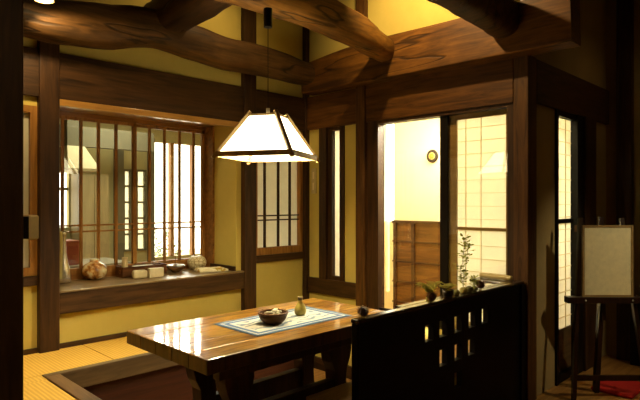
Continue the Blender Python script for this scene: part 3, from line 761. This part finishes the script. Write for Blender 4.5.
# ================================================================== PENDANT LAMP
lp = empty('pendant_lamp', (2.40, 2.91, 1.455), math.radians(28))
tag(lp, 'lit square paper pendant lamp with dark wooden frame hanging over the table', 'pendant lamp')
hb, ht, zh = .268, .108, .28
cb_ = [(-hb, -hb), (hb, -hb), (hb, hb), (-hb, hb)]; ct_ = [(-ht, -ht), (ht, -ht), (ht, ht), (-ht, ht)]
for k in range(4):
    a, b = cb_[k], cb_[(k+1) % 4]; c, d = ct_[(k+1) % 4], ct_[k]
    s_ = MB(); e = .985
    vs = [s_.bm.verts.new((p[0]*e, p[1]*e, z)) for p, z in ((a, .01), (b, .01), (c, zh), (d, zh))]
    s_.bm.faces.new(vs)
    o = s_.build('shade_panel', SHADE, lp)
    sd = o.modifiers.new('t', 'SOLIDIFY'); sd.thickness = .002
s_ = MB()
for k in range(4):
    a, b = cb_[k], cb_[(k+1) % 4]; s_.beam((*a, .006), (*b, .006), .020, .034)
s_.build('lower_frame', W_LAMP, lp)
s_ = MB()
for k in range(4):
    a, b = ct_[k], ct_[(k+1) % 4]; s_.beam((*a, zh), (*b, zh), .012, .014)
s_.beam((-ht, 0, zh), (ht, 0, zh), .012, .012)
s_.build('upper_frame', W_LAMP, lp)
for k in range(4):
    a = Vector((*cb_[k], .0)); b = Vector((*ct_[k], zh)); d = (b-a)
    MB().beam(a-d*.07, b+d*.09, .026, .022).build('corner_strut', W_LAMP, lp)
MB().tube([(0, 0, zh), (0, 0, .60), (0, 0, .905)], .0028, 8).build('cord', BLACKM, lp)
MB().lathe([(.0, .895), (.029, .90), (.031, .905), (.031, 1.03), (.0, 1.031)], n=24, cap=False).build('canopy', BLACKM, lp, smooth=False)
MB().lathe([(.012, .10), (.028, .12), (.034, .15), (.025, .18), (.013, .20), (.013, .279)], n=20).build('bulb_holder', plain('white_holder', (.7, .65, .5), .4), lp, smooth=True).location = (0, 0, .06)
lp.children[-1].location = (0, 0, 0)

# ceiling spot, top left
cs = empty('ceiling_spotlight', (1.25, 3.86, 2.480))
tag(cs, 'glowing spotlight at the top left edge, in front of the crooked log', 'spotlight')
MB().lathe([(.064, .012), (.067, .02), (.056, .10), (.022, .12), (.0, .121)], n=28, cap=False).build('housing', plain('brass_housing', (.35, .22, .06), .35, .5, .7), cs, smooth=True)
MB().lathe([(.0, .0), (.022, .002), (.050, .012), (.060, .03), (.0, .031)], n=28, cap=False).build('bulb', BULB, cs, smooth=True)
MB().tube([(0, 0, .12), (0, 0, .50), (0, 0, .82)], .009, 10).build('stem', plain('brass_stem', (.35, .22, .06), .35, .5, .7), cs)

# ================================================================== SILL POTTERY
SZ = .4555
sv = MB().lathe([(.055, 0), (.066, .006), (.067, .05), (.056, .12), (.038, .20), (.027, .28), (.026, .35), (.034, .41), (.046, .44), (.040, .44), (.028, .40), (.020, .35)], n=32).build('tall_vase', plain('silver_glaze', (.85, .80, .70), .2, .5, .85), smooth=True)
sv.location = (1.705, 4.80, SZ); tag(sv, 'tall silvery vase with flared lip at left end of the sill', 'vase')
rj = empty("round_jar", (1.995, 4.85, SZ)); tag(rj, 'round squat jar with mottled orange and white glaze on the sill', 'jar')
MB().lathe([(.055, 0), (.085, .015), (.108, .055), (.108, .085), (.088, .125), (.050, .150), (.036, .158), (.040, .170), (.030, .170), (.026, .155)], n=36).build('body', mottled('orange_white_glaze', [(.40, (.14, .045, .01)), (.49, (.55, .24, .04)), (.58, (.85, .68, .36)), (.7, (.9, .82, .6))], 12, .25, .5, .6), rj, smooth=True)
MB().lathe([(.026, .150), (.030, .166), (.040, .171), (.038, .178), (.022, .180)], n=24).build('lip', plain('pale_lip', (.75, .66, .42), .4), rj, smooth=True)
# wooden tray box
bx = empty('wooden_box', (2.42, 4.80, SZ), 0); tag(bx, 'open dark brown wooden box with a round handle hole on the sill', 'box')
m_ = MB().box(-.22, .22, -.075, .075, 0, .012)
m_.box(-.22, .22, -.075, -.063, .012, .095).box(-.22, .22, .063, .075, .012, .095).box(-.22, -.208, -.063, .063, .012, .095).box(.208, .22, -.063, .063, .012, .095)
m_.build('box_body', wood('box_wood', (.05, .018, .006), (.16, .06, .016), 'x', .35), bx, bevel=.003)
o = MB().lathe([(.020, 0), (.020, .004), (.012, .004), (.012, 0)], n=20, cap=False).build('handle_ring', plain('ring_wood', (.30, .15, .05), .4), bx); o.rotation_euler = (0, -PI/2, 0); o.location = (-.2205, -.02, .05)
cy = MB().lathe([(.026, 0), (.027, .004), (.027, .165), (.022, .167), (.021, .12)], n=24).build('bamboo_cup', plain('pale_bamboo_cup', (.58, .45, .22), .5), smooth=True)
cy.location = (2.255, 4.80, SZ+.0125); tag(cy, 'pale cylindrical cup standing in the left end of the wooden box', 'cup')
wt = plain('white_folded_cloth', (.82, .78, .64), .8)
cl = MB()
for k in range(4): cl.box(-.11+.004*k, .11-.005*k, -.045, .045, .02*k, .02*k+.018, .007)
fc = cl.build('folded_cloths', wt); fc.name = 'folded_cloth'; fc.location = (2.44, 4.80, SZ+.0125)
tag(fc, 'folded white cloth filling the middle of the wooden box', 'cloth')
# boxes in front
o = MB().box(-.065, .065, -.035, .035, 0, .075, .02).build('tissue_packet', plain('cream_packet', (.72, .62, .36), .6), smooth=False); o.location = (2.30, 4.60, SZ); o.rotation_euler = (0, 0, -.2)
tag(o, 'cream soft-cornered packet in front of the wooden box', 'packet')
o = MB().box(-.066, .066, -.03, .03, 0, .082, .004).build('small_carton', plain('pale_carton', (.80, .70, .44), .6)); o.location = (2.45, 4.585, SZ); o.rotation_euler = (0, 0, -.12)
tag(o, 'pale square-cornered carton right of the soft cream packet', 'carton')
# shallow bowls
bw = MB().lathe([(.035, 0), (.04, .008), (.075, .03), (.095, .062), (.088, .062), (.07, .035), (.0, .02)], n=32, cap=False).build('shallow_bowl', plain('dark_brown_bowl', (.16, .075, .022), .25, .5, 0, .5), smooth=True)
bw.location = (2.755, 4.76, SZ); tag(bw, 'dark brown shallow bowl holding a saucer and upright twig on the sill', 'bowl')
dd = MB().lathe([(.0, 0), (.05, .002), (.085, .010), (.082, .013), (.05, .006), (.0, .004)], n=32, cap=False).build('saucer', plain('cream_saucer', (.78, .68, .42), .3), smooth=True)
dd.location = (2.755, 4.76, SZ+.060); tag(dd, 'cream saucer resting on the dark shallow bowl', 'saucer')
tw = empty('twig_holder', (2.76, 4.78, SZ+.066)); tag(tw, 'thin upright twig with a small cross tip standing on the saucer', 'twig')
MB().tube([(0, 0, 0), (.003, 0, .06), (0, 0, .115)], .0035, 8).tube([(-.02, 0, .108), (0, 0, .114), (.022, 0, .110)], .0035, 8).build('twig', plain('twig_brown', (.16, .07, .02), .6), tw)
MB().lathe([(.022, 0), (.018, .008), (.006, .010)], n=18).build('base', plain('twig_base', (.20, .09, .03), .6), tw)
# lattice ball vase
lb = MB()
lb.lathe([(.05, 0), (.078, .02), (.096, .06), (.096, .085), (.080, .118), (.050, .138), (.030, .142), (.026, .136)], n=40)
tbm, tnt, tbb = base('crackled_cream_glaze', .35, .5, .3)
vo = tnt.nodes.new('ShaderNodeTexVoronoi'); vo.feature = 'DISTANCE_TO_EDGE'; vo.inputs['Scale'].default_value = 34; tnt.links.new(coords(tnt), vo.inputs['Vector'])
rr_ = ramp(tnt, [(.03, (.34, .24, .08)), (.12, (.74, .66, .42))]); tnt.links.new(vo.outputs['Distance'], rr_.inputs['Fac']); tnt.links.new(rr_.outputs['Color'], tbb.inputs['Base Color']); bump(tnt, tbb, vo.outputs['Distance'], .4, .004)
lb = lb.build('ball_vase', tbm, smooth=True); lb.location = (3.02, 4.80, SZ); tag(lb, 'round cream vase with net-like crackle at the right end of the sill', 'vase')
bkm, nt_, b_ = base('printed_booklet', .6, .3)
n_ = noise(nt_, coords(nt_), 14, 3); r_ = ramp(nt_, [(.0, (.82, .76, .54)), (.56, (.62, .42, .08)), (.66, (.82, .76, .54))], 'CONSTANT'); nt_.links.new(n_, r_.inputs['Fac']); nt_.links.new(r_.outputs['Color'], b_.inputs['Base Color'])
o = MB().box(-.15, .15, -.085, .085, 0, .022, .006).box(-.145, .12, -.08, .08, .0222, .032, .004).build('folded_towel', bkm); o.location = (3.05, 4.585, SZ); o.rotation_euler = (0, 0, -.25)
tag(o, 'flat white folded towel with yellow print in front of the round cream vase', 'towel')

# ================================================================== SWITCHES
si = empty('wall_intercom', (.5275, 1.86, 1.065)); tag(si, 'small beige box mounted on the side of the dark foreground post', 'switch box')
MB().box(0, .016, -.05, .05, -.034, .034).build('back_plate', BLACKM, si)
MB().box(.016, .048, -.045, .045, -.038, .038, .006).build('cover', IVORY, si)
MB().box(.048, .054, -.02, .02, -.012, .012, .002).build('button', IVORY, si)
sw = empty('light_switch', (4.1985, 4.287, 1.378)); tag(sw, 'narrow ivory switch plate on the yellow wall beside the far corner', 'light switch')
MB().box(-.010, 0, -.035, .035, -.14, .14, .003).build('plate', plain('ochre_plate', (.62, .50, .22), .4), sw)
MB().box(-.016, -.010, -.014, .014, -.10, -.02, .002).build('rocker', IVORY, sw)
MB().box(-.016, -.010, -.014, .014, .02, .10, .002).build('rocker', IVORY, sw)

# ================================================================== EASEL and board
S2 = math.sqrt(2)
ez = empty('easel', (4.76, 1.46, LOW), math.radians(-45))   # local x = towards picture right, local y = away
tag(ez, 'dark wooden tripod easel standing in front of the far right wall', 'easel')
# origin: right 2.333, forward 4.398
def lx(right): return right-2.333
EW = wood('easel_wood', (.010, .004, .002), (.035, .012, .005), 'z', .35, coat=.2)
for sx in (-1, 1):
    MB().beam((sx*.17, .10, 1.46), (sx*.30, -.06, 0.0), .035, .030).build('leg', EW, ez)
MB().beam((0, .10, 1.47), (0, .06, .62), .035, .03).build('upright', EW, ez)
MB().beam((-.0, .06, 1.1), (-.02, .14, .0), .05, .035).build('leg', EW, ez)
MB().box(-.33, .33, -.035, .045, .775, .825).build('ledge', EW, ez, bevel=.003)
MB().box(-.30, .30, -.03, .0, .15, .19).build('brace', EW, ez)
for sx in (-.19, .19): MB().sphere((sx, -.037, .80), .007, 10).build('bolt', plain('steel_bolt', (.6, .6, .55), .3, .5, 1), ez)
bd = empty('notice_board', (4.76, 1.46, LOW+.8255), math.radians(-45)); tag(bd, 'blank pale board in a thin frame standing on the easel ledge', 'board')
th = .02
MB().box(-.198, .198, -.012, .0, .006, .572).build('panel', plain('pale_board_face', (.86, .76, .46), .7), bd)
MB().box(-.205, -.190, -.018, .004, 0, .58).box(.190, .205, -.018, .004, 0, .58).box(-.19, .19, -.018, .004, 0, .015).box(-.19, .19, -.018, .004, .565, .58).build('frame', wood('board_frame_wood', (.22, .14, .05), (.36, .24, .09), 'x', .5), bd)

o = MB().box(4.86, 5.30, 1.30, 1.62, LOW, LOW+.035, .014).build('floor_cushion', RED, loc=(5.0, 1.45, LOW)); tag(o, 'thin red cushion lying on the floor behind the easel foot', 'cushion')
o = MB().box(5.9, 5.99, 1.32, 1.60, LOW, .22, .0).build('storage_chest', W_BLACKZ, loc=(5.95, 1.45, LOW)); 
MB().box(5.885, 5.899, 1.34, 1.45, -.25, .10).build('door', W_DZ, o).location = -Vector(o.location)
tag(o, 'slim dark cabinet by the far right wall, half hidden by the easel', 'cabinet')
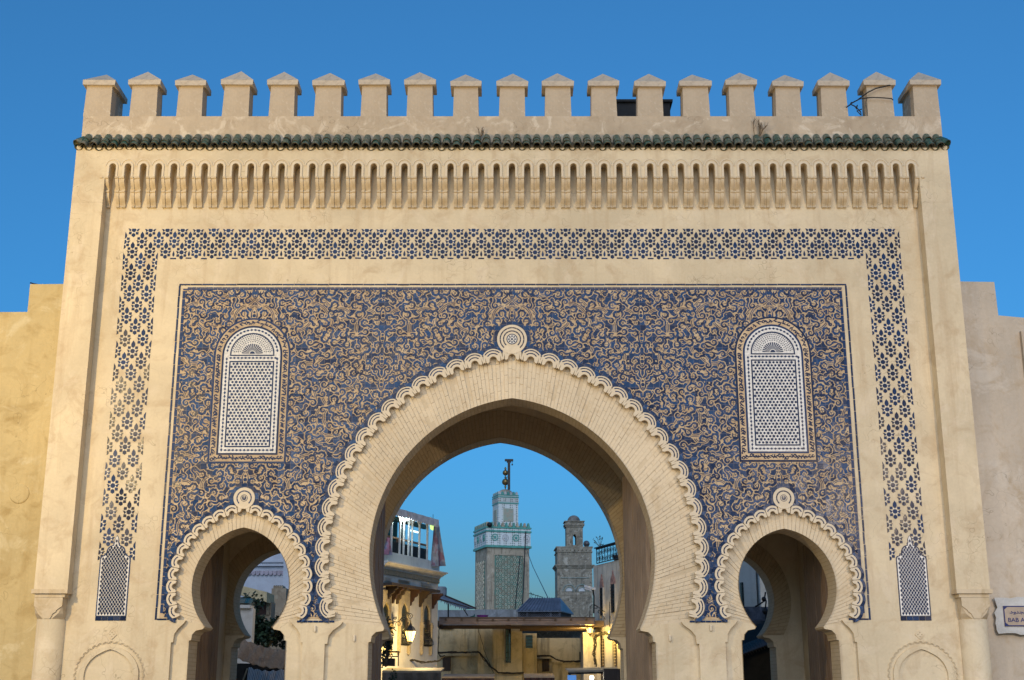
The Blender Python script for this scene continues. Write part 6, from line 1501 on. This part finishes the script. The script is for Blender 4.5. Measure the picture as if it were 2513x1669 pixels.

§ DIRECTIVE:
Search the data above for the string "part" and copy each line that has it.

§ OUTPUT BELOW:
Continue the Blender Python script for this scene: part 3, from line 761. This part finishes the script. Write for Blender 4.5.
The Blender Python script for this scene continues. Write part 6, from line 1501 on. This part finishes the script. The script is for Blender 4.5. Measure the picture as if it were 2513x1669 pixels.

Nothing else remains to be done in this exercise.